No doubt you recall that I’m trying to get some models of RAAF aircraft made this year. Having made aircraft from the first and second series of A- registered aircraft I thought it would be a good thing to make an aircraft from the third series and, since I’d made the A2- SE5A from the first series I thought I might make whatever the A2- was in the third series. Imagine my gasp of horror when I found that this aircraft was the Bell UH-1.
One of the problems with helicopter kits, from a simple construction and painting point of view, is all those windows. Unlike your conventional aircraft where the cockpit canopy can be attahced towards the end of the project, windows on this kit were one of the first things that had to be attached. To make the process more challenging most of the windows had to be attached from the inside and there was no overlap where the glass went so not only did the windows have to be located precisely they had to be glued so none of the glue showed on the glass. This is all but impossible and, to make matters even worse, the interior of the cabin had to be completed and painted before the windows could be installed, so the joint was problematic, chemically speaking. To put it bluntly, I made a dog’s breakfast of the whole operation.
After that fiasco the rest of the assembly was fairly easy and the part fit pretty good. The kit comes with all kinds of armament but, since I had decals for the first RAAF UH-1 in a rescue livery all that was discarded.
Having got the airframe more of less completed it came time to get on with the painting. You know what they say; ‘high risk leads to high reward’. The kit came with decals for a RAAF aircraft in a simple all-over green scheme which would have made for a simple drab model. On the other hand, I had the Dekl decal set for an aluminum, white and day-glo aircraft which promised higher reward, but at greater risk.
The first problem was masking all those windows. I looked in vain for a mask set for this kit, but there wasn’t one available, which meant having to do it all myself using very thin tape and Maskol. This went as well as this process ever does and took up a lot of time. It was going well and I had everything done except the large starboard side window but when I put a little pressure on the glass it came loose and fell into the model. At this point I looked on the interweb to see if there were any other kits of the UH-1B and discovered that Tamiya made one. But then it turned out that the Tamiya kit is a reboxing of the Italeri kit, so I couldn’t escape my problem that way.

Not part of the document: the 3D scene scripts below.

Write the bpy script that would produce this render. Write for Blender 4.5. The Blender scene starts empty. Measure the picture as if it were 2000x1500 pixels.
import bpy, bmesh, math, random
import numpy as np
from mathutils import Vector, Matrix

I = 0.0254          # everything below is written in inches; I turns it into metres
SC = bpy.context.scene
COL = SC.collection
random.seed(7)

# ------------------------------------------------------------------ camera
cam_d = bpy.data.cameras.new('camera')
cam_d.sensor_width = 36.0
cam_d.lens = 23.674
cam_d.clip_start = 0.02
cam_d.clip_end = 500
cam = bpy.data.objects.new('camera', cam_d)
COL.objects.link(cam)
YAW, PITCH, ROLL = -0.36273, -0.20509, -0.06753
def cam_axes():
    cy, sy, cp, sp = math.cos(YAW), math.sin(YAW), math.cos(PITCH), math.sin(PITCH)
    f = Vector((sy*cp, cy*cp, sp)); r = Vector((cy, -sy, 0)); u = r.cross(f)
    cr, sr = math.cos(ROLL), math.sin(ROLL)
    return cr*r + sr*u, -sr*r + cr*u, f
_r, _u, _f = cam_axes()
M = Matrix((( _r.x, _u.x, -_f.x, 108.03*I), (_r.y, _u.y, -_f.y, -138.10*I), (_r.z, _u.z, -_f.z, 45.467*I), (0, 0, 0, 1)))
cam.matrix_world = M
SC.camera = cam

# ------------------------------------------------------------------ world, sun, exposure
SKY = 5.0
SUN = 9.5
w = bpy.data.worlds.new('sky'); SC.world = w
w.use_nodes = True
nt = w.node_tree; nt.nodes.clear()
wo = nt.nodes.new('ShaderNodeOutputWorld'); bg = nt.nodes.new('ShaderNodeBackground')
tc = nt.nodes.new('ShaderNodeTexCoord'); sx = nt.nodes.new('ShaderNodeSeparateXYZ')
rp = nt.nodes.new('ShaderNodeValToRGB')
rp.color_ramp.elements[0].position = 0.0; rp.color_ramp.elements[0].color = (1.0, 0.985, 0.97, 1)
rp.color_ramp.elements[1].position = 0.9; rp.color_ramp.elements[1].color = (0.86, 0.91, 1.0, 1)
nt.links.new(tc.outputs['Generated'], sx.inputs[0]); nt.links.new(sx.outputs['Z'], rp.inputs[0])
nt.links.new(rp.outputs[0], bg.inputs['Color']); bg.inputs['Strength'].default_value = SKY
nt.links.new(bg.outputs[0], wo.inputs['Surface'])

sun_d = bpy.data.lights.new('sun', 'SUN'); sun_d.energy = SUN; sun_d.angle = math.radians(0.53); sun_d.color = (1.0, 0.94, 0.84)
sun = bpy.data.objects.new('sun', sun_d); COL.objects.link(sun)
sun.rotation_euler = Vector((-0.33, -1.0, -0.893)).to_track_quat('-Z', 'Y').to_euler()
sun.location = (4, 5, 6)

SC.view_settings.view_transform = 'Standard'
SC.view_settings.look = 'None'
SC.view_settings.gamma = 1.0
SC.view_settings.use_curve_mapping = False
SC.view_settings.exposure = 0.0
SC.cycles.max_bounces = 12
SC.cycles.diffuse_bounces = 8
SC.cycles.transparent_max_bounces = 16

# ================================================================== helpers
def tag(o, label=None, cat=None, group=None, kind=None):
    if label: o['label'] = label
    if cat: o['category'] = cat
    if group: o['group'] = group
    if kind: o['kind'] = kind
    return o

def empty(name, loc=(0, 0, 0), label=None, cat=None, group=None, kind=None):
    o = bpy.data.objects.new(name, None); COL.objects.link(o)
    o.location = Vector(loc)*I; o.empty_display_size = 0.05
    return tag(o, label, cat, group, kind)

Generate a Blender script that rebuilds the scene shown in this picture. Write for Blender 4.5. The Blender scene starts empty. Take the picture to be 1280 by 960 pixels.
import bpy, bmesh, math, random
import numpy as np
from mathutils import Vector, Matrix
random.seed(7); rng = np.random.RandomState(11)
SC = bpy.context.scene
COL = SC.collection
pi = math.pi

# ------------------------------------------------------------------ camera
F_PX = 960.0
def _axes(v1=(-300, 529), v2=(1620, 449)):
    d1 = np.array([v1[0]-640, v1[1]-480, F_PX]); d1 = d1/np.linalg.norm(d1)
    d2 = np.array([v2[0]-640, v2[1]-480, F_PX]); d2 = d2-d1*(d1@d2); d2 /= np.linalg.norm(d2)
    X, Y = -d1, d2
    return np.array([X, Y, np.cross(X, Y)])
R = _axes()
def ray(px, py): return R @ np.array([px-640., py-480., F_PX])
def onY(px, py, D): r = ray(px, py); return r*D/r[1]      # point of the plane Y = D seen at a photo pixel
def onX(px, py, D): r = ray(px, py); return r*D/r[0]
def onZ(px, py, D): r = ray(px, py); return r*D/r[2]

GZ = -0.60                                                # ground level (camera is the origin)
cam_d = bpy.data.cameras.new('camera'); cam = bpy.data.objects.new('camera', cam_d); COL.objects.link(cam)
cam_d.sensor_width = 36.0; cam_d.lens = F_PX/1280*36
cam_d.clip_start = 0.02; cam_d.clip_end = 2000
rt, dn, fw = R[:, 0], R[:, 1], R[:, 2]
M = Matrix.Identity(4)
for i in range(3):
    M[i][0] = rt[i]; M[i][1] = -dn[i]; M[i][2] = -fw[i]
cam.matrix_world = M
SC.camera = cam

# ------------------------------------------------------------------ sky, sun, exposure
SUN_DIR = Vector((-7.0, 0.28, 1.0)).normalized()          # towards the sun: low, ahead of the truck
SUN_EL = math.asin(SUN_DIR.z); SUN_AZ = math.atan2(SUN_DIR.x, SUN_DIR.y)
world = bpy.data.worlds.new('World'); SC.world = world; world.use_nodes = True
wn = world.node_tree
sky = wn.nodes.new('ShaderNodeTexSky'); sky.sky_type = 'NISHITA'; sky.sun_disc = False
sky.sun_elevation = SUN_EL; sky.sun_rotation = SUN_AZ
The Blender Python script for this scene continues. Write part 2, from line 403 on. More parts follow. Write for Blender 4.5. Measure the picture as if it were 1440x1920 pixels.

Eventually I got the window out of the model, trimmed the edges, polished it again and managed to butt join it back into the model with ultra-thin super glue.
Then came the painting, which is really where the high risk came in. If I’d chosen the green scheme a couple of coats would green lacquer have taken care of it, but for the ‘rescue’ scheme I needed white, yellow and day-glo, all of which needed a white base. The plastic of the kit was dark green and it took seven coats of various kinds of white lacquer to complete deal with the green. It rarely takes that many coats of white for an airliner because the plastic is usually white and there isn’t much detail to lose under the coats of paint on them, but that was not the case with this model in this scale. So by the time I was satisfied with the density of the white the detail was starting to disappear. Then there was masking, two coats of yellow, more masking and three coats of day-glo, more masking and then a couple of coat of aluminum. By the time all that was done some parts of the model had, by design, accident or sloppy airbrushing, eleven coats of paint of them, twelve when you counted the black anti-dazzle panel on the nose.
When they talk about ‘risk and reward’ they don’t talk about what happens if the risk doesn’t pay off. Which is what happened with this model. There was so many layers of paint that it was difficult to see where the masking was and in a lot of places the paint was so thick that layers of it peeled away when I tried to pull up the masking tape. The result was truly dreadful so I took some pictures of the result and resolved to toss the disaster in the bin.
However, when I stood up to take a break and looked at the model from a distance it didn’t look so bad. This may have something to do with my poor eyesight, but I thought it looked alright.